→ **Exercise brief**
In the listing that follows, retype every line from the first through the one containing "from mathutils import Vector". Pictures are to be left out.

--- Start of Information provided ---

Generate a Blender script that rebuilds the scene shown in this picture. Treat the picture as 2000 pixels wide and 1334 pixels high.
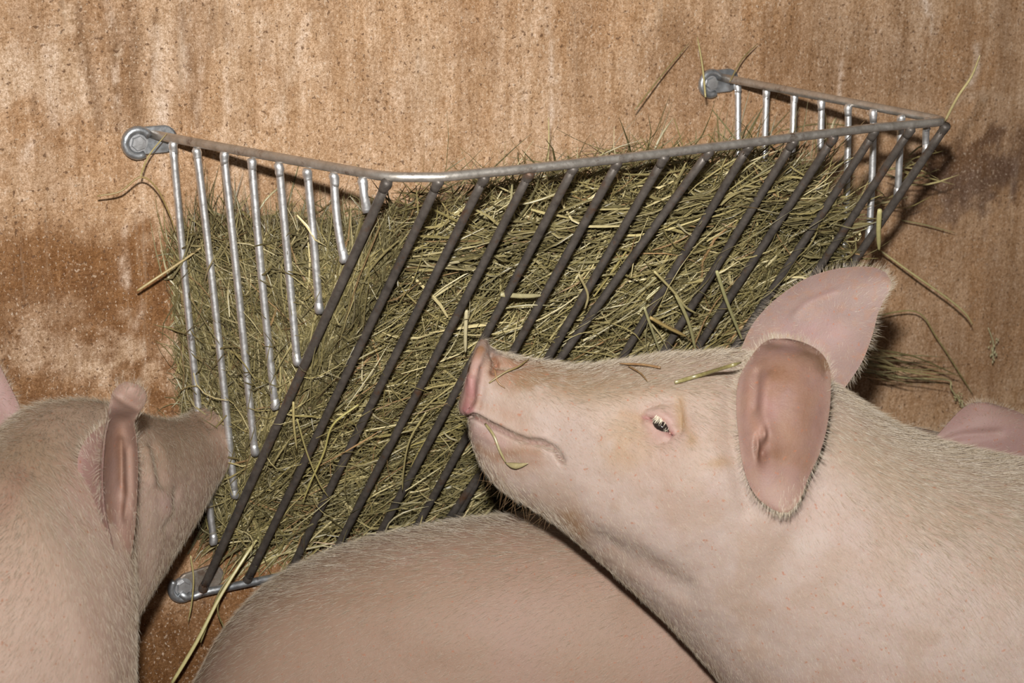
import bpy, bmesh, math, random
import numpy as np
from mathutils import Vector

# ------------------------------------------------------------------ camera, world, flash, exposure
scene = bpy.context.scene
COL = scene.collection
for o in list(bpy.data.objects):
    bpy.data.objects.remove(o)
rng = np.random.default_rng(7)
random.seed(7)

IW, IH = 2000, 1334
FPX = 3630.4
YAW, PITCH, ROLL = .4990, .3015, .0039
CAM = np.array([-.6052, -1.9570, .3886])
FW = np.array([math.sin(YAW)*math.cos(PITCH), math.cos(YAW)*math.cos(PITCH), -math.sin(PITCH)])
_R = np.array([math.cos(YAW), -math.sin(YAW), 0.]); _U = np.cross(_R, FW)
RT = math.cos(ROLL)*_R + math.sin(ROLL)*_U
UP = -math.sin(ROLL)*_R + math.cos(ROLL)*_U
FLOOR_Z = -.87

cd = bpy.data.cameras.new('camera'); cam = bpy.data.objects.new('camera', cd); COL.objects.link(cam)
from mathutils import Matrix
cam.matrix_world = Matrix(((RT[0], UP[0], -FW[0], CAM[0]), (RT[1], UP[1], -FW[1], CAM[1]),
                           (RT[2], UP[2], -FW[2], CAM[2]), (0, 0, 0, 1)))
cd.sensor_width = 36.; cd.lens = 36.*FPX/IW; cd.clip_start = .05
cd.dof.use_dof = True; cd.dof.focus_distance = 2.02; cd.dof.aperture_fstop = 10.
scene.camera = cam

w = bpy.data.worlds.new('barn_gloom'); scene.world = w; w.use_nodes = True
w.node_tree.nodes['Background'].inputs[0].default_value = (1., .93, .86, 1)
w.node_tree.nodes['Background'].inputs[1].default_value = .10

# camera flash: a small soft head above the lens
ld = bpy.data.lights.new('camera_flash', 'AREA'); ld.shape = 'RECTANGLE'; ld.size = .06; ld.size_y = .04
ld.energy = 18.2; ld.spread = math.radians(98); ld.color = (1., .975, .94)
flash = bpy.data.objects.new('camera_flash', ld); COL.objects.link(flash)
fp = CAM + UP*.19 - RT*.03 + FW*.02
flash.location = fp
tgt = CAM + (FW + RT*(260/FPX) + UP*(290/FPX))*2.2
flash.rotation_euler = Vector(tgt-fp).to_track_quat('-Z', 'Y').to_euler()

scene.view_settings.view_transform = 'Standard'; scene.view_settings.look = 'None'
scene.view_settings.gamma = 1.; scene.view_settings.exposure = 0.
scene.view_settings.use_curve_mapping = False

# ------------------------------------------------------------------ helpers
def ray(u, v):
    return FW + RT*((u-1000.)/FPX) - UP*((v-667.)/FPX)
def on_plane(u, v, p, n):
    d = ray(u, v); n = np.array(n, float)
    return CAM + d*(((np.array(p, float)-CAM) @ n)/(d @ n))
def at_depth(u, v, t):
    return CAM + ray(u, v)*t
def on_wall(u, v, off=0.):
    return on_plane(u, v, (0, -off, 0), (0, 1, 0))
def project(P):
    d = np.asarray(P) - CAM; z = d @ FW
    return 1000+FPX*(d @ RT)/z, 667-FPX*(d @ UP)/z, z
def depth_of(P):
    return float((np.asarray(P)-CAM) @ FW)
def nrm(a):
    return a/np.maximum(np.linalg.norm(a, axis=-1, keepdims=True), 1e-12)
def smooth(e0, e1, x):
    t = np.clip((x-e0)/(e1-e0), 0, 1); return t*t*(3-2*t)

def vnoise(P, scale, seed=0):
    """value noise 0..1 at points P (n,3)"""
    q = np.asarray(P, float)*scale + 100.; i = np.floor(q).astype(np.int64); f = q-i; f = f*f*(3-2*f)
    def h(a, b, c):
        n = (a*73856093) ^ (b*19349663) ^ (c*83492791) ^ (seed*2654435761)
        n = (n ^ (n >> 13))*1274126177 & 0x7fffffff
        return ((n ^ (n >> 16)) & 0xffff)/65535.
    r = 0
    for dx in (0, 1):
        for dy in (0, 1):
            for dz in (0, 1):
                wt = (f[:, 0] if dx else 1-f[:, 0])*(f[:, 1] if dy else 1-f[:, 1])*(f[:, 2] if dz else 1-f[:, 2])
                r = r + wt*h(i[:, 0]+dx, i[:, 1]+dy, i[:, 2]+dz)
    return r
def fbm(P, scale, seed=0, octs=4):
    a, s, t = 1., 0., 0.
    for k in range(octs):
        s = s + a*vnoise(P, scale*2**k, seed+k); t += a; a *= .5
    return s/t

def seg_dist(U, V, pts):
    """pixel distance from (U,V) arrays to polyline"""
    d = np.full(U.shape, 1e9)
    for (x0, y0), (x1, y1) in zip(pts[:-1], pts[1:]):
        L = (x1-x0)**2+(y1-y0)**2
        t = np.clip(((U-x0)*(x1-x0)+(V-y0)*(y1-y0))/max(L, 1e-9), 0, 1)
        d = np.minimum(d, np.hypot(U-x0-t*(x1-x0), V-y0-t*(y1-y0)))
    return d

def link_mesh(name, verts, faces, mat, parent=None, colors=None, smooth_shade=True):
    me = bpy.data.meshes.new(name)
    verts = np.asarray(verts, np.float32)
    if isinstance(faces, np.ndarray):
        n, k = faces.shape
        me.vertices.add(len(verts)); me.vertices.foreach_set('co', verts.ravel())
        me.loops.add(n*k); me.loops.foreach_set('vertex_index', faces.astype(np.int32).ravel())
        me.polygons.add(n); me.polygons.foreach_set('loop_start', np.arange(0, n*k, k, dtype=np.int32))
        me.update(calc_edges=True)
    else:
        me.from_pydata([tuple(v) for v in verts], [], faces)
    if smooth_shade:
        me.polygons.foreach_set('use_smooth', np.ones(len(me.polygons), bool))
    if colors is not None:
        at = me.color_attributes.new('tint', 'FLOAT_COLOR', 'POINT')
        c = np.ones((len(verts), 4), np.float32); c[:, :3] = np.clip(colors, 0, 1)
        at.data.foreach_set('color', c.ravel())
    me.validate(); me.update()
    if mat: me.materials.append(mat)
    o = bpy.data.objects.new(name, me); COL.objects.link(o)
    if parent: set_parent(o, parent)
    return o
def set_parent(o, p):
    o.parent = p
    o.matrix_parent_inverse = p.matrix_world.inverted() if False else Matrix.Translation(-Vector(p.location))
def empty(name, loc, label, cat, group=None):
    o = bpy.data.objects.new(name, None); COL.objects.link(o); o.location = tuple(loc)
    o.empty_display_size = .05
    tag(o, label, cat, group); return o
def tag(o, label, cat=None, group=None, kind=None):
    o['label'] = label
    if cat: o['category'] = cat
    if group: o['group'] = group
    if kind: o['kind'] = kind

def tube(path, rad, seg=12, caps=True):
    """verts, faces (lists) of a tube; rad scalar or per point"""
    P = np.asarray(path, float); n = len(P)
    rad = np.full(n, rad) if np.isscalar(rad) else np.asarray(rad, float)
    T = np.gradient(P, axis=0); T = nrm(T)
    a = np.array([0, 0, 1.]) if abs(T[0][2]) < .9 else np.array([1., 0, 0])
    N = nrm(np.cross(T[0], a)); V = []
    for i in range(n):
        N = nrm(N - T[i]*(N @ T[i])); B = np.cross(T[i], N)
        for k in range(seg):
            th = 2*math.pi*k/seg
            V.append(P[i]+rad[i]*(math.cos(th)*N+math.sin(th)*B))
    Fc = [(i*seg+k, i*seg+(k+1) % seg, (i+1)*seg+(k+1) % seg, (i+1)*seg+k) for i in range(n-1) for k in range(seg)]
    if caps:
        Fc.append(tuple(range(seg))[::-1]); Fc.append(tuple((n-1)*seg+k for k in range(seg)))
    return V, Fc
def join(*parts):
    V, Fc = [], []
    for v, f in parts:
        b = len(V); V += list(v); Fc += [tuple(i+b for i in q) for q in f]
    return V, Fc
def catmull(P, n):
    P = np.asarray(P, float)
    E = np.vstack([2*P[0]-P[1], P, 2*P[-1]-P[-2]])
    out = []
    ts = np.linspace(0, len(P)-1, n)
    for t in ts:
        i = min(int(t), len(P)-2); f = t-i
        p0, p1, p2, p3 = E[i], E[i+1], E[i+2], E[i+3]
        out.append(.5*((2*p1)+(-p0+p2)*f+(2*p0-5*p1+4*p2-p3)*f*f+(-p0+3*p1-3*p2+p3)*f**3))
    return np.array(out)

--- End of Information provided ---

→ **Answer in full**
Generate a Blender script that rebuilds the scene shown in this picture. Treat the picture as 2000 pixels wide and 1334 pixels high.
import bpy, bmesh, math, random
import numpy as np
from mathutils import Vector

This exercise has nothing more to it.